“Taste, Memory: Forgotten Foods, Lost Flavors, and Why They Matter” Book Review

March 22, 2018

This is a book that tells many stories; of family legacy apple varieties, strawberries too delicate to survive a market and trying to live off grid right out of college. The main narrative follows the authors personal journey to find a space to explore his own passions of growing and sharing heirloom plants and produce to his community. Through the authors explorations and revelations a series of much larger and more complicated tales are told.

Americas crop diversity has suffered the loss of 90 percent in the last century. A shocking fact that is hard for most of us to have a good perspective on, unless you’re well over 100 years old. Modern farming practices have caused scores of once-common fruits, grains, and vegetables to be phased out by the need for food that’s more easily shipped across long distances and stored for days, if not weeks, before getting to market. What have we really lost by catering to these new distribution and quality demands? Perhaps more importantly, how do we save the beautiful diversity that’s left?

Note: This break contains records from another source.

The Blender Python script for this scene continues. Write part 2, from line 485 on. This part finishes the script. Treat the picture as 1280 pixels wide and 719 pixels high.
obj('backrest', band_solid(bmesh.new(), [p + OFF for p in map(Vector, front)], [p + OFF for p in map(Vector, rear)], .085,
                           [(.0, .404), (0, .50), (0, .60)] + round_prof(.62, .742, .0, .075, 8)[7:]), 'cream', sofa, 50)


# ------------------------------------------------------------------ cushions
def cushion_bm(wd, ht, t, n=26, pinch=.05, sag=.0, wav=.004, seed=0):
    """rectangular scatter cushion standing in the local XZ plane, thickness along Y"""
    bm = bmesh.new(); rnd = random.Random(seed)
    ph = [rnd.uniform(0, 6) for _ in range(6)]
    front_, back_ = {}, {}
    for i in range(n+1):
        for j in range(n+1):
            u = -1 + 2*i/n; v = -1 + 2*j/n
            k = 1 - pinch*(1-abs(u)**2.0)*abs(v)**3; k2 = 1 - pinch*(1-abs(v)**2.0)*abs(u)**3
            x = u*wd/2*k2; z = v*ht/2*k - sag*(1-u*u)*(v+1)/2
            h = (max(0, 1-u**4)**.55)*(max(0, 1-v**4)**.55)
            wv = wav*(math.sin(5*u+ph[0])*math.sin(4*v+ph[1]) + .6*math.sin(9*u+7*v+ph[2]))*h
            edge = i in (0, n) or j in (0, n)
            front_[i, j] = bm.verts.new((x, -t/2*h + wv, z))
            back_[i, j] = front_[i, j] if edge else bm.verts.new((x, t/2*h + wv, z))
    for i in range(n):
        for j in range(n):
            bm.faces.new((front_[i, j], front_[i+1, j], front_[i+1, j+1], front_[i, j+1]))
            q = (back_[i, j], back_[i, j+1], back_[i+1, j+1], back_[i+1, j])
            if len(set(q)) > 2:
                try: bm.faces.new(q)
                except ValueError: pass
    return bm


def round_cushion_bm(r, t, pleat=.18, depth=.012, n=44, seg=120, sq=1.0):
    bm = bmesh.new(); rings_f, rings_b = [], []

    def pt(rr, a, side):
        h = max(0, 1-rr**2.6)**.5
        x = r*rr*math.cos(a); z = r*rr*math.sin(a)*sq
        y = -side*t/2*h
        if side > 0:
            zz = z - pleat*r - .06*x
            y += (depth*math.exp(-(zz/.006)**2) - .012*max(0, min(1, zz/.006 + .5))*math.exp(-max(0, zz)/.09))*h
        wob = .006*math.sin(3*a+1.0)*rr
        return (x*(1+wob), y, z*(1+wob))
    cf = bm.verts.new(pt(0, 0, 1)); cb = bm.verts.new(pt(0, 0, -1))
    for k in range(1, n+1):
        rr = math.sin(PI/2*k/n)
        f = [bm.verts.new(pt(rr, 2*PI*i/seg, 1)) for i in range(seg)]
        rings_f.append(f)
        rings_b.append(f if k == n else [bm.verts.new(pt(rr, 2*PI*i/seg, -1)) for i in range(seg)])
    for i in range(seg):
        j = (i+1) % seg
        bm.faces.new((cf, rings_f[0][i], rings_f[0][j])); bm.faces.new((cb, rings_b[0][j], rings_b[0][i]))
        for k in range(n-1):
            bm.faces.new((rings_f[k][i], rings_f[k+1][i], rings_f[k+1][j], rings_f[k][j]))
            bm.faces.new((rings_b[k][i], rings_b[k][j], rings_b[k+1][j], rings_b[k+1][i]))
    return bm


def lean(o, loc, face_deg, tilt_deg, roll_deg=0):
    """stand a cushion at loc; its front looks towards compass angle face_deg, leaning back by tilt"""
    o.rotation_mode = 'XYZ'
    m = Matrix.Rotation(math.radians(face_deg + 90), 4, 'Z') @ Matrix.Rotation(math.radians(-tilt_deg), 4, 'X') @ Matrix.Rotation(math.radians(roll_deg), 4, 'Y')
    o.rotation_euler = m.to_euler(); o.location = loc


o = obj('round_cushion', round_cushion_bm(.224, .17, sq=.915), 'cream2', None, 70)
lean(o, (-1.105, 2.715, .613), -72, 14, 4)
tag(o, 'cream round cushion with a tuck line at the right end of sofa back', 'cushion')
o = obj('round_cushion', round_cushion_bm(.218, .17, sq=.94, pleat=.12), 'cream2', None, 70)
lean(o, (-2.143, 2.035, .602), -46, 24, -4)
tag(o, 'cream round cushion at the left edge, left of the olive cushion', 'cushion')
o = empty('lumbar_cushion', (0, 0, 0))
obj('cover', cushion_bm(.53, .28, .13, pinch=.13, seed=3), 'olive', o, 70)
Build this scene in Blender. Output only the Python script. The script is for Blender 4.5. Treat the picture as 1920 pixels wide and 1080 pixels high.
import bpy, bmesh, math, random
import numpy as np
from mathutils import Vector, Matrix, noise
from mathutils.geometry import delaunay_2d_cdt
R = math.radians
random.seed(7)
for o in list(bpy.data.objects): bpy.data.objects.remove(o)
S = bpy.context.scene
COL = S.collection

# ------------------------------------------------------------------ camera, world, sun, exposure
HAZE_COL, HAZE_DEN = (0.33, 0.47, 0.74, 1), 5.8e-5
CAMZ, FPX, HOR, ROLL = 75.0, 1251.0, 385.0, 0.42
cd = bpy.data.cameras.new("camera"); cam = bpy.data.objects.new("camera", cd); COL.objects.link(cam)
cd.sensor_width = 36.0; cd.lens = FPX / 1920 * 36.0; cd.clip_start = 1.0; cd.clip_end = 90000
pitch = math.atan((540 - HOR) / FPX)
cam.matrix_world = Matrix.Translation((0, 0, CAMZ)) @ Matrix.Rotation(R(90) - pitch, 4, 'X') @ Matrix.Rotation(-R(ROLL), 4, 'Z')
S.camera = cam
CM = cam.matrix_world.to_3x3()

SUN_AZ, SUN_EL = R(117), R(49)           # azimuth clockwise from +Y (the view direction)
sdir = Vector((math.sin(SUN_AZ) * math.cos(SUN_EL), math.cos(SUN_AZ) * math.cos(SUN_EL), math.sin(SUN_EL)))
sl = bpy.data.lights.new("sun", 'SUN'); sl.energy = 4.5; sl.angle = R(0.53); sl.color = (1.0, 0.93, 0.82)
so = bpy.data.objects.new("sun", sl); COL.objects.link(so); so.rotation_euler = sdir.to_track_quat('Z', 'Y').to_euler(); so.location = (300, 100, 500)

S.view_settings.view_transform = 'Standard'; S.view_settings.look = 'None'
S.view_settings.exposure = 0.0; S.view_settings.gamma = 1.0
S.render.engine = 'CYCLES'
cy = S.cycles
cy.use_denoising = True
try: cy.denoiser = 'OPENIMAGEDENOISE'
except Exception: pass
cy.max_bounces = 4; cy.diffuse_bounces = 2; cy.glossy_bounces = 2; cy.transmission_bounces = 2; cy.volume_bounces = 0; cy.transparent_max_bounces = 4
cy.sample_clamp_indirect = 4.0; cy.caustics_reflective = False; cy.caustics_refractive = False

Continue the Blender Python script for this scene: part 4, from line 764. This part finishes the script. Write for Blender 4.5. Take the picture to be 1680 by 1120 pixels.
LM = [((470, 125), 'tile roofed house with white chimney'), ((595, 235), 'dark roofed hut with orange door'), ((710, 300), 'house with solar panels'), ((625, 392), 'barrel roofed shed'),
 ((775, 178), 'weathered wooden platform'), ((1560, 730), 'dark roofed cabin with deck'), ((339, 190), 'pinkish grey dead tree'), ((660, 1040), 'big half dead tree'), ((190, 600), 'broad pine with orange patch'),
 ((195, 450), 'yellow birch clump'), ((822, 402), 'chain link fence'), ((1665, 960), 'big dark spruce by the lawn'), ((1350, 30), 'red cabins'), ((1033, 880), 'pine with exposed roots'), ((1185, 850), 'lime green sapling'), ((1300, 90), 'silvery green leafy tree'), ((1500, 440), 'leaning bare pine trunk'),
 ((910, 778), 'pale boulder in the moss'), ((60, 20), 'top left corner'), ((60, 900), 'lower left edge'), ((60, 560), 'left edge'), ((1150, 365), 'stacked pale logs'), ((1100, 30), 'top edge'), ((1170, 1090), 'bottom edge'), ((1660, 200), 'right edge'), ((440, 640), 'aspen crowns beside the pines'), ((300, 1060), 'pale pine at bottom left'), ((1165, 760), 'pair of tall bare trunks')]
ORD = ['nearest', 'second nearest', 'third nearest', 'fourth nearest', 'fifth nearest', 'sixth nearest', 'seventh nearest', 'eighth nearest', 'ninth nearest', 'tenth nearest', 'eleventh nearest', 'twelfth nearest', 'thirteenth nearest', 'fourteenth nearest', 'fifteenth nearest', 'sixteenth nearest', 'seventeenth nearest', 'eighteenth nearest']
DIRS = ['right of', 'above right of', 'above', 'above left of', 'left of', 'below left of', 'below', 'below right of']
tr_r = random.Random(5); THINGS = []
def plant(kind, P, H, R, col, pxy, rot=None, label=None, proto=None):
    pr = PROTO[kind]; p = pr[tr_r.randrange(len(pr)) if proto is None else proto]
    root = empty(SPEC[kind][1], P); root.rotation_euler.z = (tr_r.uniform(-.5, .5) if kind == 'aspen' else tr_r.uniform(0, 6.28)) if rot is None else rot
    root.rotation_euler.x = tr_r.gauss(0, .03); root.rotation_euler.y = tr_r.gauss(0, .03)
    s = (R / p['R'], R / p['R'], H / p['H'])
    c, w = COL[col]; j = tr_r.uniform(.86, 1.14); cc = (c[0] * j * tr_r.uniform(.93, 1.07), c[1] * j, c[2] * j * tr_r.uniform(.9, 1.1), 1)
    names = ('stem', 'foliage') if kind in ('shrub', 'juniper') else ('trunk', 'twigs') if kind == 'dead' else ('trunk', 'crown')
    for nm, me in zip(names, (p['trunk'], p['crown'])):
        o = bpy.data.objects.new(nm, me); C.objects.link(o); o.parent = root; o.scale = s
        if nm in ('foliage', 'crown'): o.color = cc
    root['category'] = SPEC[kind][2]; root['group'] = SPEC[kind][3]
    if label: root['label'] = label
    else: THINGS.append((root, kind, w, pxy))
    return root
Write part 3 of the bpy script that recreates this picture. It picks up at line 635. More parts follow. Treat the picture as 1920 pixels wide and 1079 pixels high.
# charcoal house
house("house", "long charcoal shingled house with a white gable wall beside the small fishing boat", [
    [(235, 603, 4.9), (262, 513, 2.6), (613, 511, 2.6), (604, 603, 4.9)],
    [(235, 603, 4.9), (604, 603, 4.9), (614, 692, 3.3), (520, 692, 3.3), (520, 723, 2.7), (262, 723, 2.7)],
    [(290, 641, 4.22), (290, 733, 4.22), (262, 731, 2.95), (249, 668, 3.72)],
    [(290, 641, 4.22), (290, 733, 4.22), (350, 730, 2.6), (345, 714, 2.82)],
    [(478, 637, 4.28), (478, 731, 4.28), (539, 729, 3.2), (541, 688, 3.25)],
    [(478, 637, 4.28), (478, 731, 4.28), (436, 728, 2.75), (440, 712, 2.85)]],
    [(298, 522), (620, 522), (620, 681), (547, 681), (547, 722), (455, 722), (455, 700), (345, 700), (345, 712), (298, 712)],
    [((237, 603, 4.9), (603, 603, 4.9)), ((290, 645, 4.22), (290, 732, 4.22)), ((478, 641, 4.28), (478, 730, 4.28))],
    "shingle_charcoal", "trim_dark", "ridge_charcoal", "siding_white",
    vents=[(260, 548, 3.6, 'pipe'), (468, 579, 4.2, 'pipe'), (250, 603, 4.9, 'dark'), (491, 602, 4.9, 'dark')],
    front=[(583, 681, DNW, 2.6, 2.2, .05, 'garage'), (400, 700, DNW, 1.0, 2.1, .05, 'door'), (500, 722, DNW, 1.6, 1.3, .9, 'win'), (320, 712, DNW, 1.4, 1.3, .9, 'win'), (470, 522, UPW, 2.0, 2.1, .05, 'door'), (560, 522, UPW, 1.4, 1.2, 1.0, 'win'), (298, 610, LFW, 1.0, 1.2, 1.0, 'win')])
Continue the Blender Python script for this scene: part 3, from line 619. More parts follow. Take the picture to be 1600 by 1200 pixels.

The author visits lost orchards, searches for plants relics on old family farms and roadsides all while paying homage to many of the heroes of the seed saving and heirloom plant world. Within the story is also the message that we can be heroes too. The author states “Plant it to save it”. Each one of us can grow what we love, year after year, preserving our regions history and reaping the delicious rewards. The French call this “terroir”, the palate of a regions specific flavors, and it takes a community to keep the many pieces and complexities alive year after year and for generations to come.

Worth a read if you enjoy a delicious meal, filled with the character, freshness and culture of the region it was produced, if you grow your own vegetables or fruit trees and appreciates the many benefits, or if you care about preserving our food diversity and our culture for generations to come. A great book to remind us to think about the bigger picture, especially as we daydream about what to grow in our garden.